27 novembre 2022

Quando canta Rabagliati... e la canzone per i Vichinghi

Gian Paloschi, giornalista cremonese di lungo corso, autore di monografie e della trilogia "Cremonesi così", "Incontri cremonesi" e "Cremonesi e dintorni" in gioventù ha fatto parte, come cantante e batterista, di complessi musicali. Da quella esperienza è nato il volume "Quelli eran giorni" con storie di orchestre, canzoni e musicisti nella Cremona degli anni Cinquanta e Sessanta. In giro per l'Italia con il suo gruppo "I Vichinghi", Gian Paloschi incontrò molti protagonisti della musica e della vita notturna di quegli anni. A Cremonasera ha affidato i suoi ricordi. Dopo quello di Celentano (leggi qui), ecco quello di Fred Buscaglione (leggi qui), il debutto di Tony Renis (leggi qui) il sempre triste Umberto Bindi (leggi qui) e quando i big di Sanremo tiravano tardi ascoltando i Vichinghi (leggi qui). E poi il Muretto di Alassio con Maurizio Arena (leggi qui). Oggi Gian racconta dell'incontro con Alberto Rabagliati e come i Vichinghi potevano diventare il suo gruppo.

Terminata l 'esibizione alla Rupe, sto per entrare nel Jiky Club a bere qualcosa quando, nel grande atrio, si staglia una figura a me nota. E' aumentatato di due taglie ma in un raffinato smocking, è ancora un bell'uomo, sì sì è proprio lui: Alberto Rabagliati, "el Raba." Questo cantante è stato il mio modello fin da bambino, quando stavo con l'orecchio attaccato alla vecchia radio che trasmetteva le sue (per allora) modernissime canzoni. Fu il primo a fare dello swing e perfino qualcosa di jazz: roba che, a quei tempi, era ancora sconosciuta. 

Ma ciò che più mi colpì furono le parole che il grande Raba mi rivolse: "Uè, voi Vichinghi siete veramente forti, la nouvelle vague della musica attuale. Vi stimo moltissimo e, senti cosa ti dico: sarei felice di unirmi a voi e fare un bel complesso insieme".

Naturalmente ne parlai con gli altri ma nessuno volle accettare. Noi eravamo così: non avremmo mai voluto cambiare il nostro stile. Il grande "Raba" non si offese e, anzi, ci chiese un favore: mettere in repertorio una sua canzone inedita, davvero bella e noi lo accontentammo. 
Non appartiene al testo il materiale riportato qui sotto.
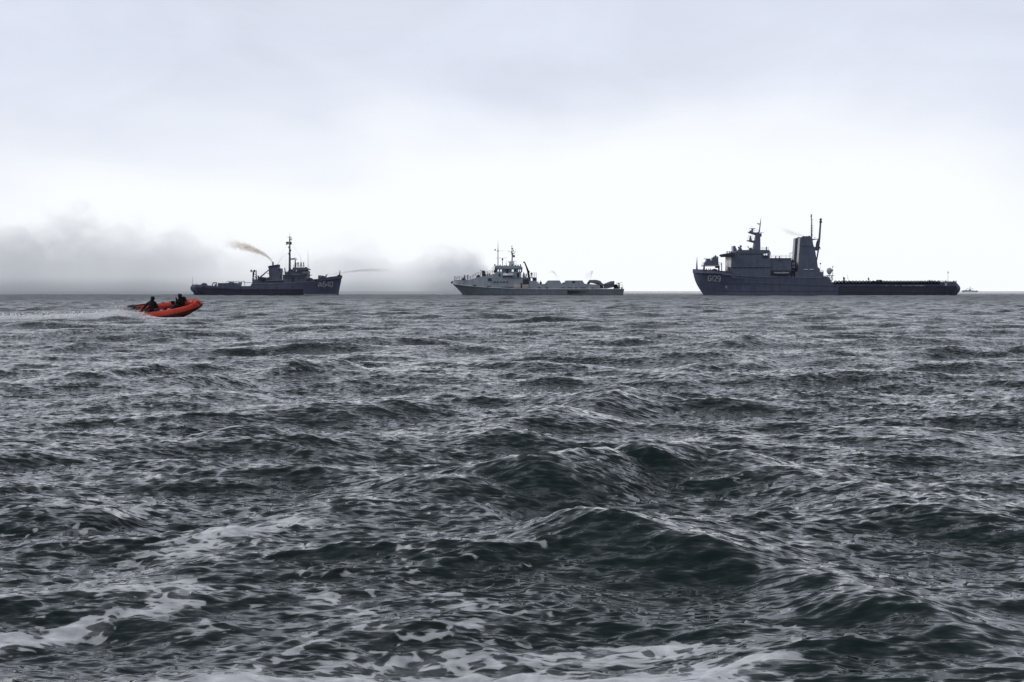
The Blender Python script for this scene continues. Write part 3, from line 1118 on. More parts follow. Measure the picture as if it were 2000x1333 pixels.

Nonostante la saggezza della nostra decisione, io provavo un po' di rimorso. L'uomo che mi aveva reso la vita felice con le sue canzoni, quello da cui avevo imparato a cantare, ecco che ora, proprio a lui, dovevo dire di no. Per consolarlo, in qualche modo, cantai spesso quella sua bella canzone quasi ignorata in Italia: Via Veneto che, valorizzata, potrebbe non sfigurare paragonata a Park Avenue di Springsteen o Place Pigalle di Charles Trenet.

Poi la serata finisce, ce ne andiamo tutti a casa. Lo saluto ma non ho nemmeno il coraggio di dirgli: "Ciao, grande Raba, grazie di avere allietato la mia prima giovinezza".